Section 13 · Observability
Infrastructure Security
Verify all environments are protected behind Cloudflare, origin servers are not directly exposed, security headers are properly configured, and SSL certificate issuance is monitored.
This guide walks you through auditing a project's infrastructure security setup, ensuring all environments are protected behind Cloudflare, origin servers are not directly exposed, security headers are properly configured, and SSL certificate issuance is monitored.
The Goal: Hidden and Hardened
Your origin servers should be invisible to attackers. Defense in depth means multiple layers: Cloudflare absorbs attacks, origins reject direct connections, headers reveal nothing useful, and certificate monitoring catches rogue issuance.
- Proxied — All public-facing environments behind Cloudflare with DNS records showing only Cloudflare IPs
- Origin-protected — Firewalls restrict traffic to Cloudflare IP ranges; direct origin access fails
- Header-hardened — HSTS enforced, technology-revealing headers stripped, no stack fingerprinting
- Script-verified — External CDN scripts use SRI; GTM access controlled and audited
- Certificate-monitored — CT logs watched for unauthorized certificate issuance
Before You Start
- Have Cloudflare API token with read access (Zone:Read, DNS:Read)

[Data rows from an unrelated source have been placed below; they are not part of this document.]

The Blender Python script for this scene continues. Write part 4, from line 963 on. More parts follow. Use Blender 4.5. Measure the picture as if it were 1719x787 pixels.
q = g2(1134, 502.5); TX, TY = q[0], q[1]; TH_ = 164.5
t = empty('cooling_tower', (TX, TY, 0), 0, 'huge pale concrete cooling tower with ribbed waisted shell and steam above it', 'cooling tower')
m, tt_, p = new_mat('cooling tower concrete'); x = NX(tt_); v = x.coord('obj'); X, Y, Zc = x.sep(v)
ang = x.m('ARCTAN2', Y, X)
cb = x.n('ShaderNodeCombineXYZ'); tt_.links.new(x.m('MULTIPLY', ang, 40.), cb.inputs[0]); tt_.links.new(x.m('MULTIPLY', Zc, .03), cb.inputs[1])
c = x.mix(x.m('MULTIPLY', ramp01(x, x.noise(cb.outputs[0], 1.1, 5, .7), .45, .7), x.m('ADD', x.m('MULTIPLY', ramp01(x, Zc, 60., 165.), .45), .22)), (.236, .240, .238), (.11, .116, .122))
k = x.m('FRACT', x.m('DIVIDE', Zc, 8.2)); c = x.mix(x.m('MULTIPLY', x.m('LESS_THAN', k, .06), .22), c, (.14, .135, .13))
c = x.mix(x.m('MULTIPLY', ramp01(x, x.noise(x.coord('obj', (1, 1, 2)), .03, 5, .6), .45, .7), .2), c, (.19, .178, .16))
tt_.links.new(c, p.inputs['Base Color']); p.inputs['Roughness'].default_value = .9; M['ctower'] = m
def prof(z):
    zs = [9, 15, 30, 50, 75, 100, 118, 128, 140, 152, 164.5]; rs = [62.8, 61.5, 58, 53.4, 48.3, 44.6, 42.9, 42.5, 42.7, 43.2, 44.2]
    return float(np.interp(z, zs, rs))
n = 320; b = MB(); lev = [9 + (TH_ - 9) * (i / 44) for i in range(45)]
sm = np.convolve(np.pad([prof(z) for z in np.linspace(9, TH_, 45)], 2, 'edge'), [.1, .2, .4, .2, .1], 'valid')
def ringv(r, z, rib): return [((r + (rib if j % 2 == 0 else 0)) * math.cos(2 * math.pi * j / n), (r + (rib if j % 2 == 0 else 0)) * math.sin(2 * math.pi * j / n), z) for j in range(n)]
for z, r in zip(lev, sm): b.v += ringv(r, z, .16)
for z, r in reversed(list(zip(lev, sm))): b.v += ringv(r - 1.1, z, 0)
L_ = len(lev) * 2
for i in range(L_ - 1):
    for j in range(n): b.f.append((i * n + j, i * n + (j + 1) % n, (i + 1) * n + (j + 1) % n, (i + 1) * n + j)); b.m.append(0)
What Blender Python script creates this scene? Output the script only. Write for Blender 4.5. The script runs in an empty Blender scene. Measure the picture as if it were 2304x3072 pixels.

- Know all environment domains (production, staging, dev)
- Have access to web server configuration (nginx, Apache, or app-level)
- Know what third-party scripts are loaded (GTM, CDN libraries, etc.)
Cloudflare Protection
All public-facing environments (production, staging, dev) should be proxied through Cloudflare for DDoS protection, WAF, and edge caching.
“Is staging actually behind Cloudflare, or just prod?”
Origin server IPs should not be publicly accessible. All traffic must flow through Cloudflare to prevent bypass attacks.
“Could someone bypass Cloudflare and hit your origin directly?”
Cloudflare should respect the origin server's cache-control headers rather than overriding them, unless explicitly configured otherwise.
“Is Cloudflare caching responses it shouldn't be?”
Security Headers
Response headers should not leak technology stack information. Remove or sanitize headers that expose server software, versions, or frameworks.
“What does your Server header reveal about your stack?”
Strict-Transport-Security header must be present to ensure browsers always use HTTPS, preventing downgrade attacks.
“Can your app still be reached over plain HTTP?”
External scripts from CDNs must have integrity hashes (SRI). If Google Tag Manager is used, access must be controlled since GTM cannot have SRI.
“Who has access to inject scripts via GTM right now?”